4. Contre le laisser-aller
Ce qui fait le caractère de ce travail est d’être une longue contrainte, le contraire, on l’aura compris d’un « laisser-aller ». Comprendre ce travail d’une haute exigence n’est pas chose facile, comment s’en approcher ? Par une comparaison et un exercice d’impersonnification : le poète rencontre le langage comme une substance autonome et nullement comme l’expression d’une intentionnalité qui pourrait lui devenir familière ou un outil dont il pourrait se servir. La chaise est, Martin Szekely ne fait pas semblant de présenter une nouvelle chaise, il fuit le grotesque d’une telle situation, sa posture consiste à se mettre dans une situation où il rencontre l’objet en le posant comme un sujet autonome ayant donc, comme ce mot l’indique, sa propre loi d’existence et avec elle sa définition, ses usages à remplir et un matériau qui lui est adéquat ; il ne disjoint point ces trois paramètres mais les unit dans un tout de façon à ce que le designer ne cache pas une chaise, mais que l’armoire fasse oublier son designer. La nécessité de laisser l’ouvrage (l’ergon de l’ergonomie) être ce qu’il est, exige une vigilance extrême et active, trait distinctif de ce travail. Vigilance à la définition dont la profondeur dépasse celle qui dérive de l’observation des choses ou de l’analyse des objets : il s’agit de prendre la table, la chaise ou l’armoire pour ce qu’elle est et ainsi la débarrasser de tout auteur, c’est-à-dire de tout dessin.

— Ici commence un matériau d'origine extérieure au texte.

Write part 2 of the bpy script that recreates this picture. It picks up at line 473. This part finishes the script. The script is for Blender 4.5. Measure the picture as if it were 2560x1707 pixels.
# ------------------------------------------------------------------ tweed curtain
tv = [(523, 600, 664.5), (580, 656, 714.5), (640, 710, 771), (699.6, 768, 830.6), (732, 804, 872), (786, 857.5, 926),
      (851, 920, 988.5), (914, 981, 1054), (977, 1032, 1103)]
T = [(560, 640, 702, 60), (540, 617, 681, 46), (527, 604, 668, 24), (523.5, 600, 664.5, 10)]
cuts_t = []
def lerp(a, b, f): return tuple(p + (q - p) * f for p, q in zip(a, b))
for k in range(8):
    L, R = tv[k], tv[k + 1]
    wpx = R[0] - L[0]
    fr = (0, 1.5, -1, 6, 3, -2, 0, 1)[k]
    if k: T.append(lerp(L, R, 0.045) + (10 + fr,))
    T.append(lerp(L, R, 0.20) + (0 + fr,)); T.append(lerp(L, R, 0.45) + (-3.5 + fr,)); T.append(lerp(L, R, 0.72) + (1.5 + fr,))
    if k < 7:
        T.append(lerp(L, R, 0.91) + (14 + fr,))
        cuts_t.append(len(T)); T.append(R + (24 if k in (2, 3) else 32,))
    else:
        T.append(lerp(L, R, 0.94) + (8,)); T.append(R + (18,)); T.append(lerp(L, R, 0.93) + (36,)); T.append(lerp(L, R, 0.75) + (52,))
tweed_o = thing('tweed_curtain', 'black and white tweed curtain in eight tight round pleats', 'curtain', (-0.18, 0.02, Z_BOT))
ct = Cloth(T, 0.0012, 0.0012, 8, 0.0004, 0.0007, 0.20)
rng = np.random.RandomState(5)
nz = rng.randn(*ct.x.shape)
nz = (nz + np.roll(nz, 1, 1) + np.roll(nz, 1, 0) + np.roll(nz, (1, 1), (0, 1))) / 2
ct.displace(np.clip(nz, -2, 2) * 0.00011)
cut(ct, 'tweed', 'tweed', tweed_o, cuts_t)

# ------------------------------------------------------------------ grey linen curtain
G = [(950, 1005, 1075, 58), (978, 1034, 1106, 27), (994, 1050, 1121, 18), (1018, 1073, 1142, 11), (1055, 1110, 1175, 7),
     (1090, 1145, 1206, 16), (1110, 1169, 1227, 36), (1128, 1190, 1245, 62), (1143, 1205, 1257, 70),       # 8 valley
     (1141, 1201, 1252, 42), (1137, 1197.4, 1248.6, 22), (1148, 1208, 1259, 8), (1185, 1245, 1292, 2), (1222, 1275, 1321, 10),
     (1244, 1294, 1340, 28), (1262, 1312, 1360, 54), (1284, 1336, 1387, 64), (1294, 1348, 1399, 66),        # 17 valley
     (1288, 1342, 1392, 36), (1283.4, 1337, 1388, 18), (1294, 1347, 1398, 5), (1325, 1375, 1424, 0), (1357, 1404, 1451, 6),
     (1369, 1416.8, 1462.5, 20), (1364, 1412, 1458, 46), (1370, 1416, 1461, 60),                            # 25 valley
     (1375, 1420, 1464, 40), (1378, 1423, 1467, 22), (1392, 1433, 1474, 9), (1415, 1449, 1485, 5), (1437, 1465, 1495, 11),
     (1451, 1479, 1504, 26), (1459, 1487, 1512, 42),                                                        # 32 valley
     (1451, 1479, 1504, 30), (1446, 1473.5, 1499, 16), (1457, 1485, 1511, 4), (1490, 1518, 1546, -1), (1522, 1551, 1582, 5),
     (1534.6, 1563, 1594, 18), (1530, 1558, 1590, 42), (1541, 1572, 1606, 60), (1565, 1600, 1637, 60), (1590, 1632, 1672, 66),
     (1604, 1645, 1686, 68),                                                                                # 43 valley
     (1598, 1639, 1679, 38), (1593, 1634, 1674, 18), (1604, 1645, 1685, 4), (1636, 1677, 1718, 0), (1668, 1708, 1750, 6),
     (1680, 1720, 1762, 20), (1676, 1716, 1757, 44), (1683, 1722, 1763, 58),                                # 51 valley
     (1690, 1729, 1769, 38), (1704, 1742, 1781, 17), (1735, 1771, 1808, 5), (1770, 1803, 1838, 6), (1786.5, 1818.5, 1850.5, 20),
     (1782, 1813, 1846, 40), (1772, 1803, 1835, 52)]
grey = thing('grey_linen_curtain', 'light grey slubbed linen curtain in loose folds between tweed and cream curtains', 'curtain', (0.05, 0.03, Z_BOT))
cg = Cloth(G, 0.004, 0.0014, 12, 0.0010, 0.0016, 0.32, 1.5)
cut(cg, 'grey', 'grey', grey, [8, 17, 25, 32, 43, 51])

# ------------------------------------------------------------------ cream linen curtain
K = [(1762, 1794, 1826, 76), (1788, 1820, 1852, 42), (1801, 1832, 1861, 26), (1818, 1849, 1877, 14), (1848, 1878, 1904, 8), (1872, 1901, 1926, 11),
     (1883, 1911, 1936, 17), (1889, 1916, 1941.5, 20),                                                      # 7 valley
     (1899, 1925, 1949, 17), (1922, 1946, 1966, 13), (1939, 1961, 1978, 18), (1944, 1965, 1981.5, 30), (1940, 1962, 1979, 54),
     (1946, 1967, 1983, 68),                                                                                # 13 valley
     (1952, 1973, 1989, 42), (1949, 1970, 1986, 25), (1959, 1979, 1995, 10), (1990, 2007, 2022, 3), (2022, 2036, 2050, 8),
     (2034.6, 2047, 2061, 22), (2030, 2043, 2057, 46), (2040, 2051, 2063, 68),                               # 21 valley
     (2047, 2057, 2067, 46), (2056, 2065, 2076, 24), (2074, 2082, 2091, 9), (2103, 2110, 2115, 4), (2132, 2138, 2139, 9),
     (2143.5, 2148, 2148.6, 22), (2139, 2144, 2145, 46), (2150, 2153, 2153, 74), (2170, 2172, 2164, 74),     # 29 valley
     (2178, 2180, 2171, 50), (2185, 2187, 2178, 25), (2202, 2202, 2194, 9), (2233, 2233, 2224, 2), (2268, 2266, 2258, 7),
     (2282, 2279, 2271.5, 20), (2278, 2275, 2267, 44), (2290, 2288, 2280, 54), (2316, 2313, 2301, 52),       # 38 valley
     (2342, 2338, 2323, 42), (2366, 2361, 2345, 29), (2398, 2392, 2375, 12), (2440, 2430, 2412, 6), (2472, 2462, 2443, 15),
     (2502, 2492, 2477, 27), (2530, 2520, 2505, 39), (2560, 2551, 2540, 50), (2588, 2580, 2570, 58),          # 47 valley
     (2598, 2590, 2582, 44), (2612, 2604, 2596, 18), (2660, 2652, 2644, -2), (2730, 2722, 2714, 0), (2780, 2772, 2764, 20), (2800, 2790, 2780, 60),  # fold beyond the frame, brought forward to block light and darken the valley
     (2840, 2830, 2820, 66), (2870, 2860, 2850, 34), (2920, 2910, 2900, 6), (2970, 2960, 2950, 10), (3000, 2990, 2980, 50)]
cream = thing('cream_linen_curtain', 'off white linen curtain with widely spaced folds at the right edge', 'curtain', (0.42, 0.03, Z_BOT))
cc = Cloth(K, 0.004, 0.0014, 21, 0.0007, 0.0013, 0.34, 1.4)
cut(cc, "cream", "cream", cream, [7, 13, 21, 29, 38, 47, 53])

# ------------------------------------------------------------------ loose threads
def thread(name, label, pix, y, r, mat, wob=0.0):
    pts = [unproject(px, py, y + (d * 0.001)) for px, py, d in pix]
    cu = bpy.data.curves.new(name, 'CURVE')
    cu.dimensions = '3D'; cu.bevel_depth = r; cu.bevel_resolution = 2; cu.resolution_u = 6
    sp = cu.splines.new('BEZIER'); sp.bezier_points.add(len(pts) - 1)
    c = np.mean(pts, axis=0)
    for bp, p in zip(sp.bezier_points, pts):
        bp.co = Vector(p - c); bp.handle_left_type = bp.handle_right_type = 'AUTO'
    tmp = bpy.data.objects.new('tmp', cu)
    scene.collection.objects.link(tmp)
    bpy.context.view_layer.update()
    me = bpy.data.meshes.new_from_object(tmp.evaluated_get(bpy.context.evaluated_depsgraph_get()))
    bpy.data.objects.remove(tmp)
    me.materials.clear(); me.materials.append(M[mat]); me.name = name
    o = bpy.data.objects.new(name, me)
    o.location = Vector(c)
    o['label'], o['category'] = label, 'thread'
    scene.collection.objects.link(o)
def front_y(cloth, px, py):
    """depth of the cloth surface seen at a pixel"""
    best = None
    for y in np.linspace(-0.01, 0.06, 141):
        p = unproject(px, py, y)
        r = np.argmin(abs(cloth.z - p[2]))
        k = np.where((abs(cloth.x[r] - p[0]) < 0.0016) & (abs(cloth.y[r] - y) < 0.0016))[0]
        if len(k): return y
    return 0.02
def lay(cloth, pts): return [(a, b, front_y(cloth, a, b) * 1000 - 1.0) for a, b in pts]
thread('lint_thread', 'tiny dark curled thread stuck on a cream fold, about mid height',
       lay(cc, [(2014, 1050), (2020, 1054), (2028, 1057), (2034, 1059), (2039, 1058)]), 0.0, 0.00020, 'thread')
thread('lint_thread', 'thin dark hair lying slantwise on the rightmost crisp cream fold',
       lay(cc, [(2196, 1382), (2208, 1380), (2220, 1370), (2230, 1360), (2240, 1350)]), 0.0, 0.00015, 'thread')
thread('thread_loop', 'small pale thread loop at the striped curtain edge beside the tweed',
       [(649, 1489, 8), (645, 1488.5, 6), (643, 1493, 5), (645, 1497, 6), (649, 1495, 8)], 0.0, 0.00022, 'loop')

C’est en pleine liberté que ce travail obéit aux multiples lois qu’il se donne dont la rigueur et la précision défient toute formulation générale.
Ce qui importe alors avant tout, chuchotent unanimement les quarante-six ouvrages, c’est d’obéir longuement et dans un seul sens, c’est de ce bruissement que la contribution à ce livre a voulu s’approcher à défaut de le rendre plus distinct.